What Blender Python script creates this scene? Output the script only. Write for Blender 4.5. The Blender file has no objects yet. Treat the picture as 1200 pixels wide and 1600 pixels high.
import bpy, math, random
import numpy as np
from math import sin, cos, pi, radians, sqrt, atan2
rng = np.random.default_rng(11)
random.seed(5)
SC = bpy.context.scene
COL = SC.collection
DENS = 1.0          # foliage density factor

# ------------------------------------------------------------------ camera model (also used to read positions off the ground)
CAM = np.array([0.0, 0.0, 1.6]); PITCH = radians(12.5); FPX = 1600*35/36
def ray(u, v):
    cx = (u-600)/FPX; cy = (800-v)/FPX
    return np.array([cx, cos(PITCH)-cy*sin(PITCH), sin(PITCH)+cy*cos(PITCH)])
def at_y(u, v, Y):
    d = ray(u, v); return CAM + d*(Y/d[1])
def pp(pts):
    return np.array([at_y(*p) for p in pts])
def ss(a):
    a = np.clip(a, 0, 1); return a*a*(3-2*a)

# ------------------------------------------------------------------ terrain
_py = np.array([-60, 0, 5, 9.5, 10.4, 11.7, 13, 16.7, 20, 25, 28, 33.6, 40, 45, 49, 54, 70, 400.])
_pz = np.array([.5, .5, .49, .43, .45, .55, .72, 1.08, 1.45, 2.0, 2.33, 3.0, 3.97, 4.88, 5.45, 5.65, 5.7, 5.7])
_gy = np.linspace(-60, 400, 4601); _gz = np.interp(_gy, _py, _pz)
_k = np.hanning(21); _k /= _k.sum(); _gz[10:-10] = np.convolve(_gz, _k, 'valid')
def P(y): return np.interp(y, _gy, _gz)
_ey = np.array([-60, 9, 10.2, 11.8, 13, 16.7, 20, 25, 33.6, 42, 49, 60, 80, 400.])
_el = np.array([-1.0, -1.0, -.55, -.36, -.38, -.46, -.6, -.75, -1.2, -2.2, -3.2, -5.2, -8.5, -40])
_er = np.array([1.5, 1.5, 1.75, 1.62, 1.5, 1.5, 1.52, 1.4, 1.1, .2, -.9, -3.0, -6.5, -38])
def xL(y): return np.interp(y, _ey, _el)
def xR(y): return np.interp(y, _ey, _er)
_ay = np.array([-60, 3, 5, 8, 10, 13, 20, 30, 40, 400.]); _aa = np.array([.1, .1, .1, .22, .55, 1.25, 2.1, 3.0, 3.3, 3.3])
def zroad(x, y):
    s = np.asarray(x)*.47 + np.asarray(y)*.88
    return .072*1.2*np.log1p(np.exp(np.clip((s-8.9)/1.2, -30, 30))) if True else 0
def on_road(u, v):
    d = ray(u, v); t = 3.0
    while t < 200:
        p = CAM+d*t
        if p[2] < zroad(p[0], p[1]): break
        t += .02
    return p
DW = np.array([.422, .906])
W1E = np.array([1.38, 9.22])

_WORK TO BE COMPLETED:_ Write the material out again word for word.

_RIGHT ANSWER:_
What Blender Python script creates this scene? Output the script only. Write for Blender 4.5. The Blender file has no objects yet. Treat the picture as 1200 pixels wide and 1600 pixels high.
import bpy, math, random
import numpy as np
from math import sin, cos, pi, radians, sqrt, atan2
rng = np.random.default_rng(11)
random.seed(5)
SC = bpy.context.scene
COL = SC.collection
DENS = 1.0          # foliage density factor

# ------------------------------------------------------------------ camera model (also used to read positions off the ground)
CAM = np.array([0.0, 0.0, 1.6]); PITCH = radians(12.5); FPX = 1600*35/36
def ray(u, v):
    cx = (u-600)/FPX; cy = (800-v)/FPX
    return np.array([cx, cos(PITCH)-cy*sin(PITCH), sin(PITCH)+cy*cos(PITCH)])
def at_y(u, v, Y):
    d = ray(u, v); return CAM + d*(Y/d[1])
def pp(pts):
    return np.array([at_y(*p) for p in pts])
def ss(a):
    a = np.clip(a, 0, 1); return a*a*(3-2*a)

# ------------------------------------------------------------------ terrain
_py = np.array([-60, 0, 5, 9.5, 10.4, 11.7, 13, 16.7, 20, 25, 28, 33.6, 40, 45, 49, 54, 70, 400.])
_pz = np.array([.5, .5, .49, .43, .45, .55, .72, 1.08, 1.45, 2.0, 2.33, 3.0, 3.97, 4.88, 5.45, 5.65, 5.7, 5.7])
_gy = np.linspace(-60, 400, 4601); _gz = np.interp(_gy, _py, _pz)
_k = np.hanning(21); _k /= _k.sum(); _gz[10:-10] = np.convolve(_gz, _k, 'valid')
def P(y): return np.interp(y, _gy, _gz)
_ey = np.array([-60, 9, 10.2, 11.8, 13, 16.7, 20, 25, 33.6, 42, 49, 60, 80, 400.])
_el = np.array([-1.0, -1.0, -.55, -.36, -.38, -.46, -.6, -.75, -1.2, -2.2, -3.2, -5.2, -8.5, -40])
_er = np.array([1.5, 1.5, 1.75, 1.62, 1.5, 1.5, 1.52, 1.4, 1.1, .2, -.9, -3.0, -6.5, -38])
def xL(y): return np.interp(y, _ey, _el)
def xR(y): return np.interp(y, _ey, _er)
_ay = np.array([-60, 3, 5, 8, 10, 13, 20, 30, 40, 400.]); _aa = np.array([.1, .1, .1, .22, .55, 1.25, 2.1, 3.0, 3.3, 3.3])
def zroad(x, y):
    s = np.asarray(x)*.47 + np.asarray(y)*.88
    return .072*1.2*np.log1p(np.exp(np.clip((s-8.9)/1.2, -30, 30))) if True else 0
def on_road(u, v):
    d = ray(u, v); t = 3.0
    while t < 200:
        p = CAM+d*t
        if p[2] < zroad(p[0], p[1]): break
        t += .02
    return p
DW = np.array([.422, .906])
W1E = np.array([1.38, 9.22])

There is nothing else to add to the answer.